**Instructions to follow:**
Extract the full listing verbatim and drop any pictures from your copy.

● ● ●

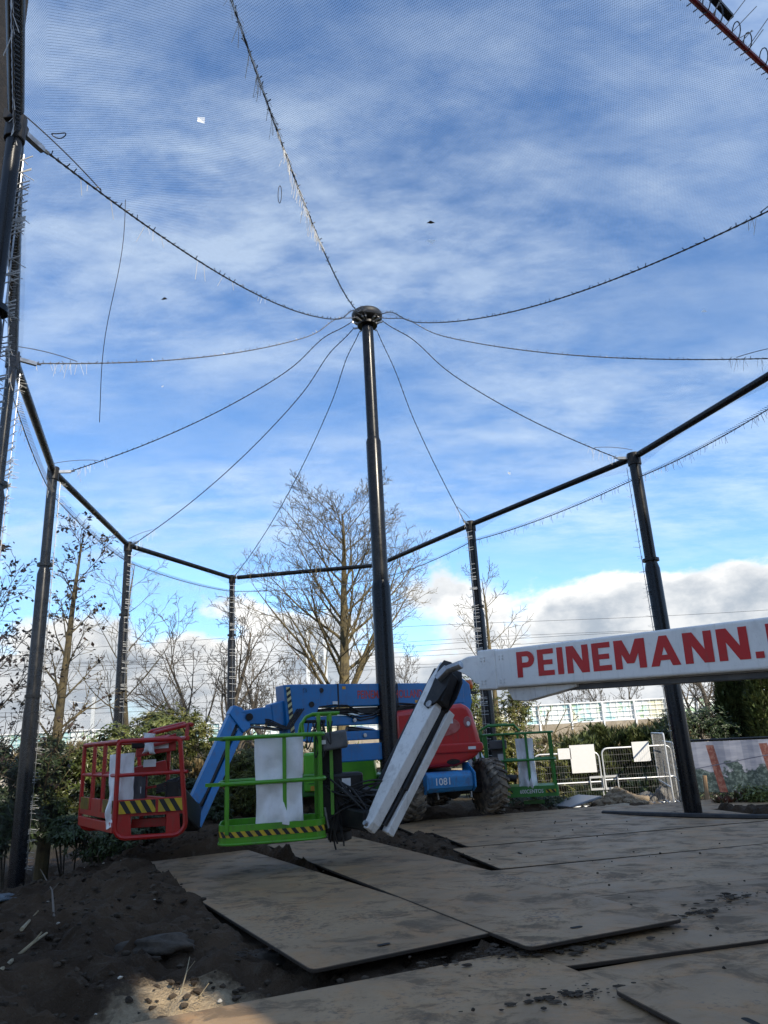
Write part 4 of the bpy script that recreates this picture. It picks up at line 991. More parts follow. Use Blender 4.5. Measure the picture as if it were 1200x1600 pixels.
    Wr = lambda u, v, z: C + ex * u + ey * v + Z * z
    bs = part(o, 'basket', redp, lambda b: b.prism([Wr(.0, .0, .26), Wr(wx, 0, .26), Wr(wx, wy, .26), Wr(0, wy, .26)], Z * .03))
    bs['label'] = 'red basket with rounded frames and open floor'
    def loop(b, p, q, z0, z1, r, rr):
        # rounded rectangle frame in the vertical plane through p and q
        d = q - p; L = d.length; d.normalize(); pts = []
        for cx, cz, a0 in ((L - rr, z0 + rr, -90), (L - rr, z1 - .05, 0), (.05, z1 - .05, 90), (rr, z0 + rr, 180)):
            R2 = rr if cz < .5 else .05
            for k in range(5):
                t = RAD(a0 + 22.5 * k); pts.append(p + d * (cx + R2 * math.cos(t)) + Z * (cz + R2 * math.sin(t)))
        b.tube(pts, r, 8, closed=True)
    part(bs, 'front_frame', redp, lambda b: loop(b, Wr(0, 0, 0), Wr(wx, 0, 0), .02, H, .030, .14), smooth=True)
    part(bs, 'rear_frame', redp, lambda b: loop(b, Wr(0, wy, 0), Wr(wx, wy, 0), .02, H, .028, .14), smooth=True)
    for u in (0, wx):
        part(bs, 'top_rail', redp, lambda b: b.tube([Wr(u, 0, H), Wr(u, wy, H)], .028, 8), smooth=True)
        part(bs, 'middle_rail', redp, lambda b: b.tube([Wr(u, 0, .74), Wr(u, wy, .74)], .022, 8), smooth=True)
    for v in (0, wy): part(bs, 'middle_rail', redp, lambda b: b.tube([Wr(0, v, .74), Wr(wx, v, .74)], .022, 8), smooth=True)
    for v in (.62, 1.15): part(bs, 'rail_post', redp, lambda b: b.bar(Wr(0, v, .3), Wr(0, v, H), .045, .045), bevel=.006)
    part(bs, 'rail_post', redp, lambda b: b.bar(Wr(wx, .7, .3), Wr(wx, .7, H), .045, .045), bevel=.006)
    part(bs, 'low_rail', redp, lambda b: (b.bar(Wr(0, .02, .14), Wr(0, wy, .14), .05, .12)), bevel=.008)
    part(bs, 'toe_board', redp, lambda b: b.bar(Wr(.03, .0, .37), Wr(wx - .03, 0, .37), .03, .17), bevel=.006)
    part(bs, 'toe_board', redp, lambda b: b.bar(Wr(0, .05, .34), Wr(0, wy - .03, .34), .03, .22), bevel=.006)
    part(bs, 'toe_board', redp, lambda b: b.bar(Wr(wx, .05, .34), Wr(wx, wy - .03, .34), .03, .16), bevel=.006)
    for u in (.10, wx - .16): part(bs, 'gusset', redp, lambda b: b.prism([Wr(u - .07, -.005, .04), Wr(u + .10, -.005, .04), Wr(u + .08, -.005, .29), Wr(u - .07, -.005, .29)], ey * .02))
    part(bs, 'lower_beam', redp, lambda b: b.bar(Wr(.1, .25, .16), Wr(wx - .1, .25, .16), .06, .10), bevel=.006)
    hazard(bs, [Wr(.035, -.018, .295), Wr(wx * .56, -.018, .295)], Z, .145, .062, .09); hazard(bs, [Wr(wx * .60, -.018, .295), Wr(wx - .035, -.018, .295)], Z, .145, .062, .09)
    hazard(bs, [Wr(-.018, .52, .30), Wr(-.018, .06, .30)], Z, .15, .030, .05); hazard(bs, [Wr(-.018, wy - .06, .30), Wr(-.018, wy - .50, .30)], Z, .15, .030, .05)
    pn = part(bs, 'control_panel', redp, lambda b: (b.prism([Wr(.34, .42, .94), Wr(wx, .42, 1.0), Wr(wx, .42, 1.22), Wr(.34, .42, 1.06)], ey * .04), b.bar(Wr(.30, .5, .74), Wr(wx - .05, .62, .82), .12, .14)), bevel=.01)
    part(pn, 'label_plate', stickm, lambda b: b.box(Wr(wx - .20, .405, 1.10), (.20, .008, .13)))
    part(pn, 'label_plate', stickm, lambda b: b.box(Wr(.50, .38, .86), (.16, .008, .09)))
    part(pn, 'raised_rail', redp, lambda b: b.tube([Wr(.40, .35, H - .02), Wr(.52, .30, H + .09), Wr(wx + .06, .10, H + .17), Wr(wx + .08, .08, H + .16)], .026, 8), smooth=True)
    part(pn, 'raised_rail', redp, lambda b: b.tube([Wr(.46, .6, H + .02), Wr(.56, .55, H + .12), Wr(wx + .04, .25, H + .19)], .026, 8), smooth=True)
    part(pn, 'rail_support', redp, lambda b: b.bar(Wr(wx + .01, .08, H), Wr(wx + .03, .09, H + .18), .04, .04))
    part(pn, 'panel_shelf', redp, lambda b: b.prism([Wr(.36, .38, H - .12), Wr(wx - .04, .34, H - .03), Wr(wx - .04, .60, H + .04), Wr(.40, .66, H)], Z * .03), bevel=.005)
    part(pn, 'control_unit', blacksteel, lambda b: b.box(Wr(.42, .45, .98 + .12), (.24, .16, .10)), bevel=.02)
    part(bs, 'foot_pedestal', greyplastic, lambda b: b.box(Wr(.42, .55, .52), (.13, .22, .42)), bevel=.02)
    part(bs, 'pedestal_label', stickm, lambda b: b.box(Wr(.40, .435, .54), (.05, .006, .08)))
    part(bs, 'mesh_gate', redp, lambda b: (b.bar(Wr(.55, .7, .3), Wr(.55, .7, H - .3), .05, .05), b.bar(Wr(.55, .7, .55), Wr(wx, .7, .58), .03, .03)))
    sack('plastic_sheet', None, (Wr(-.02, .30, .99), Wr(.24, .12, 1.0)), .86, .11, 'long white sack hanging inside the red basket', seed=9, taper=.15)
    b = MB(); 
    sack('plastic_bag', None, (Wr(.38, .30, H + .10), Wr(.52, .26, H + .08)), .24, .05, 'small clear white bag tied on the red basket rail', seed=12, nx=8, nz=8, taper=.3)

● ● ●

**The result:**
Write part 4 of the bpy script that recreates this picture. It picks up at line 991. More parts follow. Use Blender 4.5. Measure the picture as if it were 1200x1600 pixels.
    Wr = lambda u, v, z: C + ex * u + ey * v + Z * z
    bs = part(o, 'basket', redp, lambda b: b.prism([Wr(.0, .0, .26), Wr(wx, 0, .26), Wr(wx, wy, .26), Wr(0, wy, .26)], Z * .03))
    bs['label'] = 'red basket with rounded frames and open floor'
    def loop(b, p, q, z0, z1, r, rr):
        # rounded rectangle frame in the vertical plane through p and q
        d = q - p; L = d.length; d.normalize(); pts = []
        for cx, cz, a0 in ((L - rr, z0 + rr, -90), (L - rr, z1 - .05, 0), (.05, z1 - .05, 90), (rr, z0 + rr, 180)):
            R2 = rr if cz < .5 else .05
            for k in range(5):
                t = RAD(a0 + 22.5 * k); pts.append(p + d * (cx + R2 * math.cos(t)) + Z * (cz + R2 * math.sin(t)))
        b.tube(pts, r, 8, closed=True)
    part(bs, 'front_frame', redp, lambda b: loop(b, Wr(0, 0, 0), Wr(wx, 0, 0), .02, H, .030, .14), smooth=True)
    part(bs, 'rear_frame', redp, lambda b: loop(b, Wr(0, wy, 0), Wr(wx, wy, 0), .02, H, .028, .14), smooth=True)
    for u in (0, wx):
        part(bs, 'top_rail', redp, lambda b: b.tube([Wr(u, 0, H), Wr(u, wy, H)], .028, 8), smooth=True)
        part(bs, 'middle_rail', redp, lambda b: b.tube([Wr(u, 0, .74), Wr(u, wy, .74)], .022, 8), smooth=True)
    for v in (0, wy): part(bs, 'middle_rail', redp, lambda b: b.tube([Wr(0, v, .74), Wr(wx, v, .74)], .022, 8), smooth=True)
    for v in (.62, 1.15): part(bs, 'rail_post', redp, lambda b: b.bar(Wr(0, v, .3), Wr(0, v, H), .045, .045), bevel=.006)
    part(bs, 'rail_post', redp, lambda b: b.bar(Wr(wx, .7, .3), Wr(wx, .7, H), .045, .045), bevel=.006)
    part(bs, 'low_rail', redp, lambda b: (b.bar(Wr(0, .02, .14), Wr(0, wy, .14), .05, .12)), bevel=.008)
    part(bs, 'toe_board', redp, lambda b: b.bar(Wr(.03, .0, .37), Wr(wx - .03, 0, .37), .03, .17), bevel=.006)
    part(bs, 'toe_board', redp, lambda b: b.bar(Wr(0, .05, .34), Wr(0, wy - .03, .34), .03, .22), bevel=.006)
    part(bs, 'toe_board', redp, lambda b: b.bar(Wr(wx, .05, .34), Wr(wx, wy - .03, .34), .03, .16), bevel=.006)
    for u in (.10, wx - .16): part(bs, 'gusset', redp, lambda b: b.prism([Wr(u - .07, -.005, .04), Wr(u + .10, -.005, .04), Wr(u + .08, -.005, .29), Wr(u - .07, -.005, .29)], ey * .02))
    part(bs, 'lower_beam', redp, lambda b: b.bar(Wr(.1, .25, .16), Wr(wx - .1, .25, .16), .06, .10), bevel=.006)
    hazard(bs, [Wr(.035, -.018, .295), Wr(wx * .56, -.018, .295)], Z, .145, .062, .09); hazard(bs, [Wr(wx * .60, -.018, .295), Wr(wx - .035, -.018, .295)], Z, .145, .062, .09)
    hazard(bs, [Wr(-.018, .52, .30), Wr(-.018, .06, .30)], Z, .15, .030, .05); hazard(bs, [Wr(-.018, wy - .06, .30), Wr(-.018, wy - .50, .30)], Z, .15, .030, .05)
    pn = part(bs, 'control_panel', redp, lambda b: (b.prism([Wr(.34, .42, .94), Wr(wx, .42, 1.0), Wr(wx, .42, 1.22), Wr(.34, .42, 1.06)], ey * .04), b.bar(Wr(.30, .5, .74), Wr(wx - .05, .62, .82), .12, .14)), bevel=.01)
    part(pn, 'label_plate', stickm, lambda b: b.box(Wr(wx - .20, .405, 1.10), (.20, .008, .13)))
    part(pn, 'label_plate', stickm, lambda b: b.box(Wr(.50, .38, .86), (.16, .008, .09)))
    part(pn, 'raised_rail', redp, lambda b: b.tube([Wr(.40, .35, H - .02), Wr(.52, .30, H + .09), Wr(wx + .06, .10, H + .17), Wr(wx + .08, .08, H + .16)], .026, 8), smooth=True)
    part(pn, 'raised_rail', redp, lambda b: b.tube([Wr(.46, .6, H + .02), Wr(.56, .55, H + .12), Wr(wx + .04, .25, H + .19)], .026, 8), smooth=True)
    part(pn, 'rail_support', redp, lambda b: b.bar(Wr(wx + .01, .08, H), Wr(wx + .03, .09, H + .18), .04, .04))
    part(pn, 'panel_shelf', redp, lambda b: b.prism([Wr(.36, .38, H - .12), Wr(wx - .04, .34, H - .03), Wr(wx - .04, .60, H + .04), Wr(.40, .66, H)], Z * .03), bevel=.005)
    part(pn, 'control_unit', blacksteel, lambda b: b.box(Wr(.42, .45, .98 + .12), (.24, .16, .10)), bevel=.02)
    part(bs, 'foot_pedestal', greyplastic, lambda b: b.box(Wr(.42, .55, .52), (.13, .22, .42)), bevel=.02)
    part(bs, 'pedestal_label', stickm, lambda b: b.box(Wr(.40, .435, .54), (.05, .006, .08)))
    part(bs, 'mesh_gate', redp, lambda b: (b.bar(Wr(.55, .7, .3), Wr(.55, .7, H - .3), .05, .05), b.bar(Wr(.55, .7, .55), Wr(wx, .7, .58), .03, .03)))
    sack('plastic_sheet', None, (Wr(-.02, .30, .99), Wr(.24, .12, 1.0)), .86, .11, 'long white sack hanging inside the red basket', seed=9, taper=.15)
    b = MB(); 
    sack('plastic_bag', None, (Wr(.38, .30, H + .10), Wr(.52, .26, H + .08)), .24, .05, 'small clear white bag tied on the red basket rail', seed=12, nx=8, nz=8, taper=.3)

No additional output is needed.